The government has been adopting a wait and watch policy on Egypt, saying the public protests seeking President Hosni Mubarak’s resignation was that country’s domestic issue.

The crisis has, however, pushed up crude oil prices to $100 a barrel for the first time in over two years. Though prices of petrol have been de-controlled, the pricing powers on diesel, cooking gas and kerosene still vest with the government.

Citing rising crude prices, state-run oil firms had raised prices of petrol five times in 2010. The last hike in petrol was in December by Rs.2.95 a litre, necessitated by the global crude prices touching $90 per barrel.

The Indian government, however, is expected to shield consumers from the current bout of volatility as food and all around inflation still remains very high.

Mukherjee said the government had managed to keep retail prices of petrol, diesel and cooking gas under check even when global prices of crude oil soared to $147 per barrel in 2008.

“At that time also, we had to manage the situation.
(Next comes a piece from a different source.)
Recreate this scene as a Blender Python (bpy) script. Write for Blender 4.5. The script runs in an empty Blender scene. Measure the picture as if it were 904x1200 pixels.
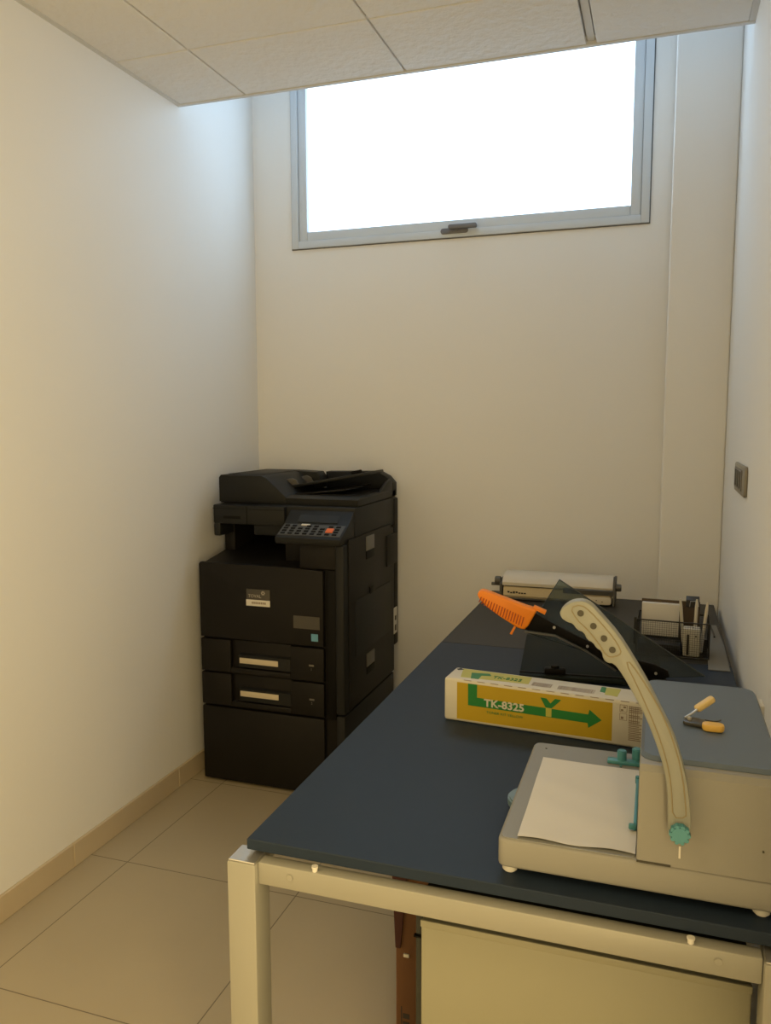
import bpy, bmesh, math, random
from mathutils import Vector, Matrix
random.seed(7)
C = bpy.context.scene.collection
PI = math.pi

# ------------------------------------------------------------------ materials
def mat(name, col, rough=0.5, metal=0.0, var=0.0, vscale=8.0, bump=0.0, bscale=200.0, spec=0.5, coat=0.0):
    m = bpy.data.materials.new(name); m.use_nodes = True
    nt = m.node_tree; b = nt.nodes['Principled BSDF']
    b.inputs['Base Color'].default_value = (*col, 1)
    b.inputs['Roughness'].default_value = rough
    b.inputs['Metallic'].default_value = metal
    b.inputs['Specular IOR Level'].default_value = spec
    b.inputs['Coat Weight'].default_value = coat
    tc = nt.nodes.new('ShaderNodeTexCoord')
    if var > 0:
        n = nt.nodes.new('ShaderNodeTexNoise'); n.inputs['Scale'].default_value = vscale; n.inputs['Detail'].default_value = 5
        nt.links.new(tc.outputs['Object'], n.inputs['Vector'])
        mx = nt.nodes.new('ShaderNodeMix'); mx.data_type = 'RGBA'
        mx.inputs['A'].default_value = (*[c*(1-var) for c in col], 1)
        mx.inputs['B'].default_value = (*[min(1, c*(1+var)) for c in col], 1)
        nt.links.new(n.outputs['Fac'], mx.inputs['Factor'])
        nt.links.new(mx.outputs['Result'], b.inputs['Base Color'])
    if bump > 0:
        n = nt.nodes.new('ShaderNodeTexNoise'); n.inputs['Scale'].default_value = bscale; n.inputs['Detail'].default_value = 3
        nt.links.new(tc.outputs['Object'], n.inputs['Vector'])
        bp = nt.nodes.new('ShaderNodeBump'); bp.inputs['Strength'].default_value = bump; bp.inputs['Distance'].default_value = 0.002
        nt.links.new(n.outputs['Fac'], bp.inputs['Height']); nt.links.new(bp.outputs['Normal'], b.inputs['Normal'])
    return m

def tile_mat(name, col, grout, x0, y0, s, half):
    m = mat(name, col, 0.35, var=0.10, vscale=2.5)
    nt = m.node_tree; N = nt.nodes; L = nt.links; b = N['Principled BSDF']
    src = b.inputs['Base Color'].links[0].from_socket
    tc = [n for n in N if n.type == 'TEX_COORD'][0]
    sp = N.new('ShaderNodeSeparateXYZ'); L.new(tc.outputs['Object'], sp.inputs[0])
    def mth(op, a, v=None):
        n = N.new('ShaderNodeMath'); n.operation = op
        if hasattr(a, 'links'): L.new(a, n.inputs[0])
        else: n.inputs[0].default_value = a
        if v is not None:
            if hasattr(v, 'links'): L.new(v, n.inputs[1])
            else: n.inputs[1].default_value = v
        return n.outputs[0]
    ds = []
    for ax, o in (('X', x0), ('Y', y0)):
        t = mth('DIVIDE', mth('SUBTRACT', sp.outputs[ax], o), s)
        f = mth('FRACT', mth('ADD', t, 0.5))
        ds.append(mth('MULTIPLY', mth('ABSOLUTE', mth('SUBTRACT', f, 0.5)), s))
    d = mth('MINIMUM', ds[0], ds[1])
    k = mth('LESS_THAN', d, half)
    mx = N.new('ShaderNodeMix'); mx.data_type = 'RGBA'
    L.new(k, mx.inputs['Factor']); L.new(src, mx.inputs['A']); mx.inputs['B'].default_value = (*grout, 1)
    L.new(mx.outputs['Result'], b.inputs['Base Color'])
    return m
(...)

Government will take care of it,” said the finance minister.

Also of concern for oil importing countries is that Egypt controls the Suez canal and the 200-mile Suez-Mediterranean pipeline, which together carry about 2 million barrels of crude every day, which is about 2.5 percent of the global demand. Presently, the canal is under armed protection to prevent any disruption by protesters.

The Organization of Petroleum Exporting Countries (OPEC) – a cartel of major oil producers – is, however, concerned and does not want a repeat of high prices of 2008. But the cartel has also said that it would not increase production as there was no shortage of the commodity.